While building Tribela, I’ve encountered a slew of received wisdom about what it takes to build a successful social media platform: move fast, remove friction, maximise engagement. But none of those "rules" prioritise user safety, trust, or long-term wellbeing. Instead, I chose to put safety and user control at the centre of our MVP – something that’s often treated as an afterthought. It flew in the face of conventional startup advice, but real disruption doesn’t come from doing things faster. It comes from doing things differently.
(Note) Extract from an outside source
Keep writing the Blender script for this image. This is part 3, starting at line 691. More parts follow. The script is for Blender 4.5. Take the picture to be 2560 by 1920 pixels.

So my advice is this: start from your values, not from the way things have always been done. Every company that’s truly reshaped its industry succeeded because it questioned the default assumptions. It isn’t just about product innovation, but rethinking behaviour, systems, and impact. You’re not just building a product, you’re shaping culture: that gives you the opportunity to ask different questions and design better answers.
And finally, a more personal question! What’s your daily routine and the rules you’re living by at the moment?
I’m an early riser, 5 am is my daily wake up time. I start each morning in stillness, grounded in nature. I always have two things with me: my Five Minute Journal and my Bible. I journal first, then open to a random passage to reflect on for the day. It’s my space to set intentions, anchor in gratitude, and begin the day with clarity. After the school run with my son, I go for a walk or get in a workout, and I’m usually at my desk by 9am.
As for the rules I live by: trust and patience. I’m an avid gardener, and gardening has taught me everything about the beauty of patience. Seeds take time. Growth is slow, often invisible at first. That philosophy runs deep in how I live and how I build.
Natalie Boll is the Founder & CEO, Tribela.